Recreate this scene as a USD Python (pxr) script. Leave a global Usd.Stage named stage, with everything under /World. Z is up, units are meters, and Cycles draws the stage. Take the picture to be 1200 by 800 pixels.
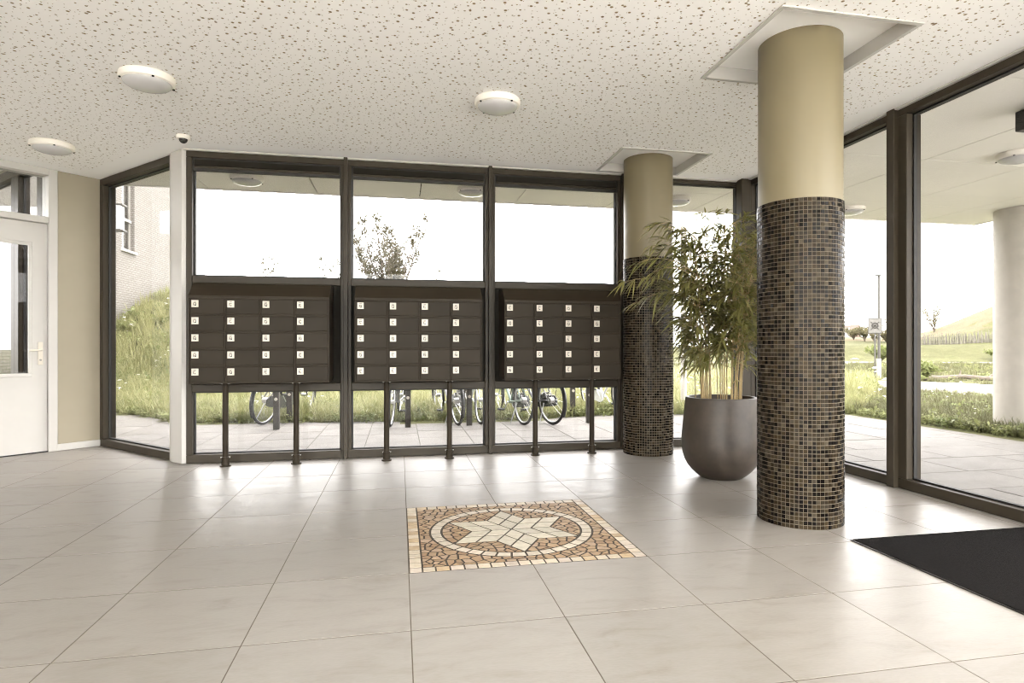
import math, random
import numpy as np
import trimesh
import shapely
from shapely.geometry import Polygon, box as sbox, Point, MultiPolygon
from shapely.ops import unary_union
import meshkit, usdkit
from pxr import Usd, UsdGeom, UsdLux, UsdShade, Gf, Sdf, Vt

stage = Usd.Stage.CreateInMemory()
UsdGeom.SetStageUpAxis(stage, UsdGeom.Tokens.z)
UsdGeom.SetStageMetersPerUnit(stage, 1.0)
UsdGeom.Xform.Define(stage, '/World')
UsdGeom.Scope.Define(stage, '/World/Looks')
PI = math.pi
S2 = math.sqrt(0.5)

# ------------------------------------------------------------------ camera, sky, exposure
CAM = np.array([-0.0421, -2.3679, 1.0722]); YAW = 0.2008; FPX = 723.62
cam = UsdGeom.Camera.Define(stage, '/World/camera')
_r = (math.cos(YAW), -math.sin(YAW), 0); _b = (-math.sin(YAW), -math.cos(YAW), 0)
cam.AddTransformOp().Set(Gf.Matrix4d(_r[0], _r[1], 0, 0, 0, 0, 1, 0, _b[0], _b[1], 0, 0, *CAM, 1))
HAP = 36.0
cam.CreateHorizontalApertureAttr(HAP); cam.CreateVerticalApertureAttr(HAP * 2 / 3)
cam.CreateFocalLengthAttr(FPX / 1200 * HAP)
cam.CreateHorizontalApertureOffsetAttr(-15.77 / 1200 * HAP)
cam.CreateVerticalApertureOffsetAttr(5.66 / 1200 * HAP)
cam.CreateClippingRangeAttr(Gf.Vec2f(0.05, 1000))
cam.CreateExposureAttr(2.33)
sky = UsdLux.DomeLight.Define(stage, '/World/sky')          # an even white overcast
sky.CreateIntensityAttr(1.0)
sky.CreateColorAttr(Gf.Vec3f(1.0, 0.98, 0.965))

# ------------------------------------------------------------------ helpers
names = {}
def numbered(parent, name):
    k = (parent, name); n = names.get(k, 0); names[k] = n + 1
    return name if n == 0 else f'{name}_{n:03d}'

def path_of(parent): return '/World' if parent is None else str(parent.GetPath())

def tag(p, label=None, cat=None, group=None, kind=None):
    for k, v in (('label', label), ('category', cat), ('group', group), ('kind', kind)):
        if v: p.SetCustomDataByKey(k, v)
    return p

def thing(name, label=None, cat=None, loc=(0, 0, 0), rz=0.0, group=None, kind=None, parent=None):
    pp = path_of(parent)
    x = UsdGeom.Xform.Define(stage, f'{pp}/{numbered(pp, name)}')
    if any(loc) or rz:
        x.AddTranslateOp().Set(Gf.Vec3d(*map(float, loc)))
        if rz: x.AddRotateZOp().Set(math.degrees(rz))
    return tag(x.GetPrim(), label, cat, group, kind)

def obj(name, mesh, mat, parent=None, smooth=False, label=None, cat=None, group=None, kind=None):
    pp = path_of(parent)
    if isinstance(mesh, MB): mesh = mesh.arrays()
    m = usdkit.mesh(stage, f'{pp}/{numbered(pp, name)}', mesh, LOOK[mat], smooth=smooth)
    return tag(m.GetPrim(), label, cat, group, kind)

def copy_of(root, loc, rz=0.0, label=None, group=None):
    was = root.GetCustomData()
    r = thing(root.GetName().rstrip('0123456789').rstrip('_'), label or was.get('label'), was.get('category'), loc, rz, group or was.get('group'), was.get('kind'))
    r.GetReferences().AddInternalReference(root.GetPath()); r.SetInstanceable(True)
    return r

class MB:
    """collects triangles of ONE mesh"""
    def __init__(s): s.v = []; s.f = []; s.n = 0
    def add(s, v, f, T=None):
        v = np.asarray(v, float); f = np.asarray(f, int)
        if f.shape[1] == 4: f = np.vstack([f[:, [0, 1, 2]], f[:, [0, 2, 3]]])
        if T is not None: v = T(v)
        s.v.append(v); s.f.append(f + s.n); s.n += len(v); return s
    def tm(s, m, T=None): return s.add(m.vertices, m.faces, T)
    def box(s, lo, hi, bevel=0.0, T=None):
        lo = np.asarray(lo, float); hi = np.asarray(hi, float)
        lo, hi = np.minimum(lo, hi), np.maximum(lo, hi)
        if bevel <= 0:
            c = np.array([[x, y, z] for x in (lo[0], hi[0]) for y in (lo[1], hi[1]) for z in (lo[2], hi[2])])
            return s.add(c, [[0, 1, 3, 2], [4, 6, 7, 5], [0, 4, 5, 1], [2, 3, 7, 6], [0, 2, 6, 4], [1, 5, 7, 3]], T)
        b = min(bevel, 0.45 * (hi - lo).min())
        pts = []
        for ax in range(3):
            a1, a2 = (ax + 1) % 3, (ax + 2) % 3
            for e in (lo, hi):
                for q1 in (lo[a1] + b, hi[a1] - b):
                    for q2 in (lo[a2] + b, hi[a2] - b):
                        p = np.zeros(3); p[ax] = e[ax]; p[a1] = q1; p[a2] = q2; pts.append(p)
        h = trimesh.convex.convex_hull(np.array(pts))
        return s.add(h.vertices, h.faces, T)
    def tube(s, pts, r, sides=8, closed=False, caps=True, T=None):
        p = np.asarray(pts, float); n = len(p); r = np.broadcast_to(np.asarray(r, float), (n,))
        t = (np.roll(p, -1, 0) - np.roll(p, 1, 0)) if closed else np.gradient(p, axis=0)
        t /= np.linalg.norm(t, axis=1, keepdims=True) + 1e-12
        ref = np.array([0, 0, 1.0]) if abs(t[:, 2]).max() < 0.9 else (np.array([1.0, 0, 0]) if abs(t[:, 0]).max() < 0.9 else np.array([0.13, 0.97, 0.21]))
        a = np.cross(t, ref); a /= np.linalg.norm(a, axis=1, keepdims=True) + 1e-12
        b = np.cross(t, a); ang = np.arange(sides) * 2 * PI / sides
        v = (p[:, None] + r[:, None, None] * (np.cos(ang)[None, :, None] * a[:, None] + np.sin(ang)[None, :, None] * b[:, None])).reshape(-1, 3)
        m = n if closed else n - 1
        i, j = np.meshgrid(np.arange(m), np.arange(sides), indexing='ij'); k = (i + 1) % n; l = (j + 1) % sides
        f = np.stack([i * sides + j, k * sides + j, k * sides + l, i * sides + l], -1).reshape(-1, 4)
        f = np.vstack([f[:, [0, 1, 2]], f[:, [0, 2, 3]]])
        if caps and not closed:
            v = np.vstack([v, p[0], p[-1]]); c0 = n * sides; jj = np.arange(sides); l = (jj + 1) % sides
            f = np.vstack([f, np.stack([np.full(sides, c0), jj, l], 1), np.stack([np.full(sides, c0 + 1), (n - 1) * sides + l, (n - 1) * sides + jj], 1)])
        return s.add(v, f, T)
    def lathe(s, prof, sides=48, T=None):
        pr = np.asarray(prof, float); ang = np.arange(sides) * 2 * PI / sides; n = len(pr)
        v = np.stack([pr[:, 0][:, None] * np.cos(ang), pr[:, 0][:, None] * np.sin(ang), np.repeat(pr[:, 1][:, None], sides, 1)], -1).reshape(-1, 3)
        i, j = np.meshgrid(np.arange(n - 1), np.arange(sides), indexing='ij'); l = (j + 1) % sides
        f = np.stack([i * sides + j, i * sides + l, (i + 1) * sides + l, (i + 1) * sides + j], -1).reshape(-1, 4)
        return s.add(v, f, T)
    def prism(s, poly, z0, z1, bevel=0.0, T=None):
        """upright prism over a 2D polygon (list or shapely); the upper edge may be chamfered"""
        P = poly if isinstance(poly, Polygon) else Polygon(poly)
        P = shapely.geometry.polygon.orient(P, 1)
        if bevel > 0 and not P.interiors and P.convex_hull.area - P.area < 1e-9:
            c = np.array(P.exterior.coords)[:-1]; q = P.buffer(-bevel, join_style=2, mitre_limit=10)
            qc = np.array(shapely.geometry.polygon.orient(q, 1).exterior.coords)[:-1] if not q.is_empty and q.geom_type == 'Polygon' else []
            if len(qc) == len(c):
                k = np.argmin(((qc - c[0]) ** 2).sum(1)); qc = np.roll(qc, -k, 0); n = len(c)
                v = np.vstack([np.c_[c, np.full(n, z0)], np.c_[c, np.full(n, z1 - bevel)], np.c_[qc, np.full(n, z1)]])
                f = []
                for i in range(n):
                    j = (i + 1) % n
                    f += [[i, j, n + j], [i, n + j, n + i], [n + i, n + j, 2 * n + j], [n + i, 2 * n + j, 2 * n + i]]
                f += [[2 * n, 2 * n + i, 2 * n + i + 1] for i in range(1, n - 1)]
                return s.add(v, f, T)
        m = trimesh.creation.extrude_polygon(P, z1 - z0, engine='earcut'); m.apply_translation([0, 0, z0])
        return s.tm(m, T)
    def arrays(s): return np.vstack(s.v), np.vstack(s.f)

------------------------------

■ AIM OF THE TASK ■
Everything from the first line of the listing above through the line that contains "S2 = math.sqrt(0.5)" is to be restated word for word, minus the pictures.

■ FINISHED EXERCISE ■
Recreate this scene as a USD Python (pxr) script. Leave a global Usd.Stage named stage, with everything under /World. Z is up, units are meters, and Cycles draws the stage. Take the picture to be 1200 by 800 pixels.
import math, random
import numpy as np
import trimesh
import shapely
from shapely.geometry import Polygon, box as sbox, Point, MultiPolygon
from shapely.ops import unary_union
import meshkit, usdkit
from pxr import Usd, UsdGeom, UsdLux, UsdShade, Gf, Sdf, Vt

stage = Usd.Stage.CreateInMemory()
UsdGeom.SetStageUpAxis(stage, UsdGeom.Tokens.z)
UsdGeom.SetStageMetersPerUnit(stage, 1.0)
UsdGeom.Xform.Define(stage, '/World')
UsdGeom.Scope.Define(stage, '/World/Looks')
PI = math.pi
S2 = math.sqrt(0.5)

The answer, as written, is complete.